*Problem to work on*: Write out the whole listing, matching it exactly.

## start Records for processing

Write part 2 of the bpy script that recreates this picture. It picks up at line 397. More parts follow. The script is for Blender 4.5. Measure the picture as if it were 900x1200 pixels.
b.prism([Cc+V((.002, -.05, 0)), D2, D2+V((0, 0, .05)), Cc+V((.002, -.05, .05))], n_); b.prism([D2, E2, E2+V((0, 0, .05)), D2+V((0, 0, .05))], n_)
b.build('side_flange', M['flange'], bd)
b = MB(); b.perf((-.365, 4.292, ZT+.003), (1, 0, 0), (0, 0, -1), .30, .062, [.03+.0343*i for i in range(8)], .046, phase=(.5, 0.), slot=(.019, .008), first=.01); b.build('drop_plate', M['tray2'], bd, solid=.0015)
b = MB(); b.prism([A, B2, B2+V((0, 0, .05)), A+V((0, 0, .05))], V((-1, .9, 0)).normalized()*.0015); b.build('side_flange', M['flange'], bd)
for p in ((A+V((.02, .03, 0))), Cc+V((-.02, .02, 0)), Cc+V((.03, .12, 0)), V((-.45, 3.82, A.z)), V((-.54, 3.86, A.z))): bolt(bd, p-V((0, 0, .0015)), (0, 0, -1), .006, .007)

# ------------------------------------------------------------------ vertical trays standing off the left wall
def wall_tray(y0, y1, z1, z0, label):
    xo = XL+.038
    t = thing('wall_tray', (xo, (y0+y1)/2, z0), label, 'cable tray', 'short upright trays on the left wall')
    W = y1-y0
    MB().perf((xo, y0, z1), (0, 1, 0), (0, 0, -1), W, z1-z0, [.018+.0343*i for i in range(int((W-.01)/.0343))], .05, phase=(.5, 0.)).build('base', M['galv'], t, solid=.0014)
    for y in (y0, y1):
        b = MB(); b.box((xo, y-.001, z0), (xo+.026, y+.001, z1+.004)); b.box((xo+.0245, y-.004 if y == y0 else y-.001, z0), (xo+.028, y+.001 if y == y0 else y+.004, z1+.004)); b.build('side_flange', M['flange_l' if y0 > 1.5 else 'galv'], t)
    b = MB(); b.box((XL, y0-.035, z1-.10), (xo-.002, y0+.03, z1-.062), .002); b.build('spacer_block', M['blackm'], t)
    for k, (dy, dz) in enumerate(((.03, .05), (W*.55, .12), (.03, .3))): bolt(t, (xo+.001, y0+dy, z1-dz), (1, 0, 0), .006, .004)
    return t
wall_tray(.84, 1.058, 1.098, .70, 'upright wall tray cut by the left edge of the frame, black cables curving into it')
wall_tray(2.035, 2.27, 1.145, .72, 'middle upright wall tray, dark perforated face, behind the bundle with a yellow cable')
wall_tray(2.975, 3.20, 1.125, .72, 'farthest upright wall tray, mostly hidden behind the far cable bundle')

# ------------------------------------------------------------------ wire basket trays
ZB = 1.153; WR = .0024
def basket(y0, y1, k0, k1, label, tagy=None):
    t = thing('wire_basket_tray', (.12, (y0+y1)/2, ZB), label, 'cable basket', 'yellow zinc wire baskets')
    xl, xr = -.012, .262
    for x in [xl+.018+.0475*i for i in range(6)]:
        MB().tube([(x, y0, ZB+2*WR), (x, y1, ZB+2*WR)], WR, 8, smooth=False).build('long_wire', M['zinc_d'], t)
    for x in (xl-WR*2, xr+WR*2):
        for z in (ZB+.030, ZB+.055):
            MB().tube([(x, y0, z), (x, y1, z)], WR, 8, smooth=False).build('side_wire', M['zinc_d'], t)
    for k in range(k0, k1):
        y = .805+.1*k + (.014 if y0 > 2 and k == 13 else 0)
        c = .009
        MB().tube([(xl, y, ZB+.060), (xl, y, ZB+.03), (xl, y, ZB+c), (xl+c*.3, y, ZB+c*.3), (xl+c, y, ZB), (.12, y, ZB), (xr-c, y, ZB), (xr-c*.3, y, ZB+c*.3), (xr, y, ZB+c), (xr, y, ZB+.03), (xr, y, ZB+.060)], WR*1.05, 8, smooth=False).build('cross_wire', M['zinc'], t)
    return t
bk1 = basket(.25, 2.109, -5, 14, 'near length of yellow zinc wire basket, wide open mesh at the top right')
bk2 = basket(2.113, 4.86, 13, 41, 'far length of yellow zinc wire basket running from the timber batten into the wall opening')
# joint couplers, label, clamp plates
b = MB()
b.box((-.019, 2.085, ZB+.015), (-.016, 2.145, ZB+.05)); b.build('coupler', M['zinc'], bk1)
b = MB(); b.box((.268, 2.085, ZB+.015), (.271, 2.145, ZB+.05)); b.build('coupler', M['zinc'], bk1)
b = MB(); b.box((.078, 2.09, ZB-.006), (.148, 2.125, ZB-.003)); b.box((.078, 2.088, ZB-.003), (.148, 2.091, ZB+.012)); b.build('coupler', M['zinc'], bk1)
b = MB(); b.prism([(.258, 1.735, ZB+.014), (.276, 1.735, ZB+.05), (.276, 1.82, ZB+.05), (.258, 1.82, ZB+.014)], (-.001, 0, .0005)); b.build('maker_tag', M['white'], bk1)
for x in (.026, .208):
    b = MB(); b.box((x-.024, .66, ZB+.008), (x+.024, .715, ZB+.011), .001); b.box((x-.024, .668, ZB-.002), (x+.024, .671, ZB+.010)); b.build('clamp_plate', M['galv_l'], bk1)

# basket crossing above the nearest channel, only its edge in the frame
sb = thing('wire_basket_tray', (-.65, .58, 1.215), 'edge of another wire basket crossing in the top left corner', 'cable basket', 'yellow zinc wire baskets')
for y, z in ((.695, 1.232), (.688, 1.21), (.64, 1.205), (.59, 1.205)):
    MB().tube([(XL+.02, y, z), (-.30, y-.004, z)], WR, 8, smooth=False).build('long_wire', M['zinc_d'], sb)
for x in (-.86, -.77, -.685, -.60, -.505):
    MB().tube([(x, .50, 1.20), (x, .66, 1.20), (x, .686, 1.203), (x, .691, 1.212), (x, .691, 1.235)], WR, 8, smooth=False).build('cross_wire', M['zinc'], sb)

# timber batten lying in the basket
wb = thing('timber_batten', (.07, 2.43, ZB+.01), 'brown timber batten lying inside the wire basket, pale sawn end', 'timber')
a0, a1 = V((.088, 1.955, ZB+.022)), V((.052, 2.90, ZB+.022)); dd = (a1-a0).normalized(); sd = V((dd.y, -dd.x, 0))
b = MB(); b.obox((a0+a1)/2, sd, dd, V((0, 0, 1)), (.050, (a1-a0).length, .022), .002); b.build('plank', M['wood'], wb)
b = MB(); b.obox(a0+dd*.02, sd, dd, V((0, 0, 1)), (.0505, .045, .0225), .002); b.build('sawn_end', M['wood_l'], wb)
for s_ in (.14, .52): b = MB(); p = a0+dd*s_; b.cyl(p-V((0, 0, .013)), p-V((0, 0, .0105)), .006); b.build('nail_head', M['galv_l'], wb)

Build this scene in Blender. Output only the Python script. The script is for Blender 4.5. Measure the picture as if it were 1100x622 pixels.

## end Records for processing

*Result of the exercise*:
Write part 2 of the bpy script that recreates this picture. It picks up at line 397. More parts follow. The script is for Blender 4.5. Measure the picture as if it were 900x1200 pixels.
b.prism([Cc+V((.002, -.05, 0)), D2, D2+V((0, 0, .05)), Cc+V((.002, -.05, .05))], n_); b.prism([D2, E2, E2+V((0, 0, .05)), D2+V((0, 0, .05))], n_)
b.build('side_flange', M['flange'], bd)
b = MB(); b.perf((-.365, 4.292, ZT+.003), (1, 0, 0), (0, 0, -1), .30, .062, [.03+.0343*i for i in range(8)], .046, phase=(.5, 0.), slot=(.019, .008), first=.01); b.build('drop_plate', M['tray2'], bd, solid=.0015)
b = MB(); b.prism([A, B2, B2+V((0, 0, .05)), A+V((0, 0, .05))], V((-1, .9, 0)).normalized()*.0015); b.build('side_flange', M['flange'], bd)
for p in ((A+V((.02, .03, 0))), Cc+V((-.02, .02, 0)), Cc+V((.03, .12, 0)), V((-.45, 3.82, A.z)), V((-.54, 3.86, A.z))): bolt(bd, p-V((0, 0, .0015)), (0, 0, -1), .006, .007)

# ------------------------------------------------------------------ vertical trays standing off the left wall
def wall_tray(y0, y1, z1, z0, label):
    xo = XL+.038
    t = thing('wall_tray', (xo, (y0+y1)/2, z0), label, 'cable tray', 'short upright trays on the left wall')
    W = y1-y0
    MB().perf((xo, y0, z1), (0, 1, 0), (0, 0, -1), W, z1-z0, [.018+.0343*i for i in range(int((W-.01)/.0343))], .05, phase=(.5, 0.)).build('base', M['galv'], t, solid=.0014)
    for y in (y0, y1):
        b = MB(); b.box((xo, y-.001, z0), (xo+.026, y+.001, z1+.004)); b.box((xo+.0245, y-.004 if y == y0 else y-.001, z0), (xo+.028, y+.001 if y == y0 else y+.004, z1+.004)); b.build('side_flange', M['flange_l' if y0 > 1.5 else 'galv'], t)
    b = MB(); b.box((XL, y0-.035, z1-.10), (xo-.002, y0+.03, z1-.062), .002); b.build('spacer_block', M['blackm'], t)
    for k, (dy, dz) in enumerate(((.03, .05), (W*.55, .12), (.03, .3))): bolt(t, (xo+.001, y0+dy, z1-dz), (1, 0, 0), .006, .004)
    return t
wall_tray(.84, 1.058, 1.098, .70, 'upright wall tray cut by the left edge of the frame, black cables curving into it')
wall_tray(2.035, 2.27, 1.145, .72, 'middle upright wall tray, dark perforated face, behind the bundle with a yellow cable')
wall_tray(2.975, 3.20, 1.125, .72, 'farthest upright wall tray, mostly hidden behind the far cable bundle')

# ------------------------------------------------------------------ wire basket trays
ZB = 1.153; WR = .0024
def basket(y0, y1, k0, k1, label, tagy=None):
    t = thing('wire_basket_tray', (.12, (y0+y1)/2, ZB), label, 'cable basket', 'yellow zinc wire baskets')
    xl, xr = -.012, .262
    for x in [xl+.018+.0475*i for i in range(6)]:
        MB().tube([(x, y0, ZB+2*WR), (x, y1, ZB+2*WR)], WR, 8, smooth=False).build('long_wire', M['zinc_d'], t)
    for x in (xl-WR*2, xr+WR*2):
        for z in (ZB+.030, ZB+.055):
            MB().tube([(x, y0, z), (x, y1, z)], WR, 8, smooth=False).build('side_wire', M['zinc_d'], t)
    for k in range(k0, k1):
        y = .805+.1*k + (.014 if y0 > 2 and k == 13 else 0)
        c = .009
        MB().tube([(xl, y, ZB+.060), (xl, y, ZB+.03), (xl, y, ZB+c), (xl+c*.3, y, ZB+c*.3), (xl+c, y, ZB), (.12, y, ZB), (xr-c, y, ZB), (xr-c*.3, y, ZB+c*.3), (xr, y, ZB+c), (xr, y, ZB+.03), (xr, y, ZB+.060)], WR*1.05, 8, smooth=False).build('cross_wire', M['zinc'], t)
    return t
bk1 = basket(.25, 2.109, -5, 14, 'near length of yellow zinc wire basket, wide open mesh at the top right')
bk2 = basket(2.113, 4.86, 13, 41, 'far length of yellow zinc wire basket running from the timber batten into the wall opening')
# joint couplers, label, clamp plates
b = MB()
b.box((-.019, 2.085, ZB+.015), (-.016, 2.145, ZB+.05)); b.build('coupler', M['zinc'], bk1)
b = MB(); b.box((.268, 2.085, ZB+.015), (.271, 2.145, ZB+.05)); b.build('coupler', M['zinc'], bk1)
b = MB(); b.box((.078, 2.09, ZB-.006), (.148, 2.125, ZB-.003)); b.box((.078, 2.088, ZB-.003), (.148, 2.091, ZB+.012)); b.build('coupler', M['zinc'], bk1)
b = MB(); b.prism([(.258, 1.735, ZB+.014), (.276, 1.735, ZB+.05), (.276, 1.82, ZB+.05), (.258, 1.82, ZB+.014)], (-.001, 0, .0005)); b.build('maker_tag', M['white'], bk1)
for x in (.026, .208):
    b = MB(); b.box((x-.024, .66, ZB+.008), (x+.024, .715, ZB+.011), .001); b.box((x-.024, .668, ZB-.002), (x+.024, .671, ZB+.010)); b.build('clamp_plate', M['galv_l'], bk1)

# basket crossing above the nearest channel, only its edge in the frame
sb = thing('wire_basket_tray', (-.65, .58, 1.215), 'edge of another wire basket crossing in the top left corner', 'cable basket', 'yellow zinc wire baskets')
for y, z in ((.695, 1.232), (.688, 1.21), (.64, 1.205), (.59, 1.205)):
    MB().tube([(XL+.02, y, z), (-.30, y-.004, z)], WR, 8, smooth=False).build('long_wire', M['zinc_d'], sb)
for x in (-.86, -.77, -.685, -.60, -.505):
    MB().tube([(x, .50, 1.20), (x, .66, 1.20), (x, .686, 1.203), (x, .691, 1.212), (x, .691, 1.235)], WR, 8, smooth=False).build('cross_wire', M['zinc'], sb)

# timber batten lying in the basket
wb = thing('timber_batten', (.07, 2.43, ZB+.01), 'brown timber batten lying inside the wire basket, pale sawn end', 'timber')
a0, a1 = V((.088, 1.955, ZB+.022)), V((.052, 2.90, ZB+.022)); dd = (a1-a0).normalized(); sd = V((dd.y, -dd.x, 0))
b = MB(); b.obox((a0+a1)/2, sd, dd, V((0, 0, 1)), (.050, (a1-a0).length, .022), .002); b.build('plank', M['wood'], wb)
b = MB(); b.obox(a0+dd*.02, sd, dd, V((0, 0, 1)), (.0505, .045, .0225), .002); b.build('sawn_end', M['wood_l'], wb)
for s_ in (.14, .52): b = MB(); p = a0+dd*s_; b.cyl(p-V((0, 0, .013)), p-V((0, 0, .0105)), .006); b.build('nail_head', M['galv_l'], wb)

Build this scene in Blender. Output only the Python script. The script is for Blender 4.5. Measure the picture as if it were 1100x622 pixels.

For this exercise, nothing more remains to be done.